Siswa berkebutuhan khusus di SDN 2 Weru Kidul lebih memilih belajar di perpustakaan daripada di kelas. (IDN Times/Wildan Ibnu)
Keceriaan anak-anak berkebutuhan khusus terlihat di lingkungan di SDN 2 Weru Kidul. Mereka berbaur tanpa ada sekat ruang untuk bermain dan belajar bersama. Sikap saling menghormati dan menyayangi antar sesama sudah diajarkan sejak pertama kali masuk sekolah. Salah satunya, Fani. Siswa kelas IV ini adalah penyandang kebutuhan khusus (autis).
Bagi orang yang belum kenal, tampak tak ada perbedaan bahwa Fani mengidap Attention Deficit Hyperactivity Disorder (ADHD) ringan. Dia cenderung suka dengan dunianya sendiri. Fani punya kebiasaan unik dari siswa non disabilitas. Oleh para guru, Fani dianggap siswa yang enerjik dan mudah bosan.
Di kala siswa lain sibuk beraktivitas belajar, Fani memilih meninggalkan kelas untuk pergi ke kantin kecil di sudut lingkungan sekolah. Untuk membuat nyaman Fani dan siswa lain, guru-guru berinisiatif membuat perpustakaan mini di kantin. Kebetulan, pihak sekolah belum punya perpustakaan karena minimnya anggaran sekolah.
"Fani ini suka dengan dunianya sendiri. Dia lebih banyak belajar di perpustakaan di kantin. Karena orang tuanya menitipkan barang dagangannya, Fani juga kadang-kadang ikut bantu jualan ke teman-temannya," ujar Suhadi.
Di perpustakaan mini itulah Fani lebih belajar dan membaca buku pilihannya. Bahkan, setelah jam istirahat usai, Fani merapihkan buku-buku yang berserakan kemudian ditempatkan di tempat sedia kala. Kebiasaan Fani membuat para guru kagum. Tak hanya mahir membaca, Fani pun mampu menjelaskan isi buku yang sudah dibacanya.
Siswa usia 11 tahun itu pun jeli memperhatikan nasi bungkus milik ibunya yang dititipkan di kantin. Di sela-sela waktu belajar, Fani juga ikut menjajakan barang dagangan orang tuanya kepada siswa lain.

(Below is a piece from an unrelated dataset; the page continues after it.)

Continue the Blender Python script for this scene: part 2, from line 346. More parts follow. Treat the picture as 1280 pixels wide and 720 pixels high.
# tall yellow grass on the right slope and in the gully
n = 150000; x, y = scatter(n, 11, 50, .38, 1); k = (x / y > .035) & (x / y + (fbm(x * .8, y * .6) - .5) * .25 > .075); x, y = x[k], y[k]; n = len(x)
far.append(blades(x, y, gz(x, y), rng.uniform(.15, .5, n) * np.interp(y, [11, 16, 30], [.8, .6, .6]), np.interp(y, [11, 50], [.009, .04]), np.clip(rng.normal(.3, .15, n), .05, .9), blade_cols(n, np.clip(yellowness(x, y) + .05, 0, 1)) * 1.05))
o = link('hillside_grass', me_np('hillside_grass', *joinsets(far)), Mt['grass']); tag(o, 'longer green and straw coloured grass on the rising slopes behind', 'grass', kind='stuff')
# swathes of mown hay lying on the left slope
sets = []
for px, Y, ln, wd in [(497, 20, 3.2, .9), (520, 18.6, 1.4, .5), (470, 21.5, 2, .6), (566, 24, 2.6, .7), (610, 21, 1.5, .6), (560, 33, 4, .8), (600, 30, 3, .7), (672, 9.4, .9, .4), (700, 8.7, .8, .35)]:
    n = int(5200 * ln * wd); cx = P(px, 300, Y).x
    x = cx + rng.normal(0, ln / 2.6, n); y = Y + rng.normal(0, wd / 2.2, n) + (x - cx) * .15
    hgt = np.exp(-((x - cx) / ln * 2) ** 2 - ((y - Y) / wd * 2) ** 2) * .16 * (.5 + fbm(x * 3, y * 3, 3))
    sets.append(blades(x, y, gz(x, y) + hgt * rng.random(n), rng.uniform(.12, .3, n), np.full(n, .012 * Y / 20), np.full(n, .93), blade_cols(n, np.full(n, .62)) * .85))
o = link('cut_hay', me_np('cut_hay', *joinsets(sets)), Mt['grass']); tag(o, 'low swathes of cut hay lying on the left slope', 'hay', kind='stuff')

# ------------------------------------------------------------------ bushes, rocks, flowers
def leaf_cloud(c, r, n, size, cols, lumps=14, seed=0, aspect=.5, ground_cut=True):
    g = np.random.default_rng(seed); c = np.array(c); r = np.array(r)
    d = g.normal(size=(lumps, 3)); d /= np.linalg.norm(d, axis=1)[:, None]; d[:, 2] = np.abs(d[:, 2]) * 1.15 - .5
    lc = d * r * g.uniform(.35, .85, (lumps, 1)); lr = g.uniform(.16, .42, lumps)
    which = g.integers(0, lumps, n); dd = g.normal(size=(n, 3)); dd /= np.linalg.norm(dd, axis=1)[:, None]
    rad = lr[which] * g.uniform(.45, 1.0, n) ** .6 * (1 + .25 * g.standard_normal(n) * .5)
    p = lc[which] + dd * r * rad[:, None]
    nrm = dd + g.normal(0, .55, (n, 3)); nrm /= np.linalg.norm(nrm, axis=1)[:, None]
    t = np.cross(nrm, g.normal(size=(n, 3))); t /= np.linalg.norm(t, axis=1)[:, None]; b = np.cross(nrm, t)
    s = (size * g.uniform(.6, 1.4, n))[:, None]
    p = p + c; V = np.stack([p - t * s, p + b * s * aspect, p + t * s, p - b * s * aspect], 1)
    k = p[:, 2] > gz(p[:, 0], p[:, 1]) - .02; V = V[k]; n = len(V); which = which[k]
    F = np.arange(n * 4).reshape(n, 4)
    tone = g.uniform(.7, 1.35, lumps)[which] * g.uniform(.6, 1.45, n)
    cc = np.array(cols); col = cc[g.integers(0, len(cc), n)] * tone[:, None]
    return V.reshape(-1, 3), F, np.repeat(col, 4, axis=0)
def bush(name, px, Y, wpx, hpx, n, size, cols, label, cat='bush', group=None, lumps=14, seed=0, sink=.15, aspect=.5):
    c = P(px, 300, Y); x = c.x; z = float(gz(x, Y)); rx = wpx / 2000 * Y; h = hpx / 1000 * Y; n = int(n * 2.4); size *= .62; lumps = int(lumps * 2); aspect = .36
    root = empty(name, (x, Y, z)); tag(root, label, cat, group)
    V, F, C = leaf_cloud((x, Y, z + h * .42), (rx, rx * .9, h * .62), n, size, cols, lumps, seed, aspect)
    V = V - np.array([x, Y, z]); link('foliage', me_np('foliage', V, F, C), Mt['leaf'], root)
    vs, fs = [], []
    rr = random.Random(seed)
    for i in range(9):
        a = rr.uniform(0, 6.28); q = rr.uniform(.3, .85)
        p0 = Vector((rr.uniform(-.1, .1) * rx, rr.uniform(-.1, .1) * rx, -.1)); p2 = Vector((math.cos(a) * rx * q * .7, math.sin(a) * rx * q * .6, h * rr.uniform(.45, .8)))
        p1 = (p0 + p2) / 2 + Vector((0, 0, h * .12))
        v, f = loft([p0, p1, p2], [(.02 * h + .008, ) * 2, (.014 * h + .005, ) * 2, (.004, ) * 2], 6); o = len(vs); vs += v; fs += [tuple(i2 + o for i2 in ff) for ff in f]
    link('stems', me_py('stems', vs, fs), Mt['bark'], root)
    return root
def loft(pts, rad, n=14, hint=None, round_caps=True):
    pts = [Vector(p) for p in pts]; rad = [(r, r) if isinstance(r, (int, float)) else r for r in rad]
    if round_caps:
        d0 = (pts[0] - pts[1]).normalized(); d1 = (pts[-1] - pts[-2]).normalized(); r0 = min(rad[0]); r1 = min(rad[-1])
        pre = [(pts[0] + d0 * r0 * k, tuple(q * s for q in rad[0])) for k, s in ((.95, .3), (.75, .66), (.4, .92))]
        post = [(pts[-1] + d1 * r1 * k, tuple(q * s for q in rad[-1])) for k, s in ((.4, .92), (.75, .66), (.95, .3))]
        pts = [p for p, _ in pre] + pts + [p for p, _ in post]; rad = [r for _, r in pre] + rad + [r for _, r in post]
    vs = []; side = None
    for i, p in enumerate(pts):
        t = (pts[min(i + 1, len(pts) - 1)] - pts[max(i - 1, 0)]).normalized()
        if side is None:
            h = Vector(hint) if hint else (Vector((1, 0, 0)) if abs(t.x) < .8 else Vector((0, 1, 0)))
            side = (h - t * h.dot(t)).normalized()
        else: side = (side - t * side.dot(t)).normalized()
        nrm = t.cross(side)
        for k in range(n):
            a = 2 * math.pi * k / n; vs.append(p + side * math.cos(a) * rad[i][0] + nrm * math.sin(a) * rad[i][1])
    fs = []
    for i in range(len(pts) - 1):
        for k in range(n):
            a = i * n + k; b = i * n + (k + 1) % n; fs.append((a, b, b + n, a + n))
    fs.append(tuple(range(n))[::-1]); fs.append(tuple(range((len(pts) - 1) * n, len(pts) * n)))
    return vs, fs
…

"Fani bosan di kelas, mau baca buku. Ini bukunya berantakan mau dibereskan dulu biar rapih," jawab Fani dengan wajah polosnya.
Kelucuan anak berkebutuhan khusus pun diperlihatkan Yudan dan Ilham. Mereka memang sedikit pemalu dan pendiam saat ditemui orang yang tak dikenalinya. Akan tetapi, mereka tampak ceria saat bel istirahat berbunyi. Yudan tak jarang menghibur teman-temannya dengan berjoget. Sedangkan Ilham kerap menunjukkan hasil karya menggambarnya di kelas.
Menurut Suhadi, untuk membantu menumbuh-kembangkan kemampuan siswa berkebutuhan khusus, diperlukan perhatian dari mulai hal terkecil namun sarat nilai edukasi. Menurutnya, tidak ada siswa yang tidak pintar, yang ada adalah bagaimana menumbuhkan minat dan keterampilan siswa yang beragam.
"Anak-anak berkebutuhan khusus ini punya keterampilan yang unik yang kadang nggak dimiliki siswa non disabilitas. Untuk itu harus ditangani secara khusus dan diarahkan untuk mengembangkan kemampuannya," tutup Suhadi.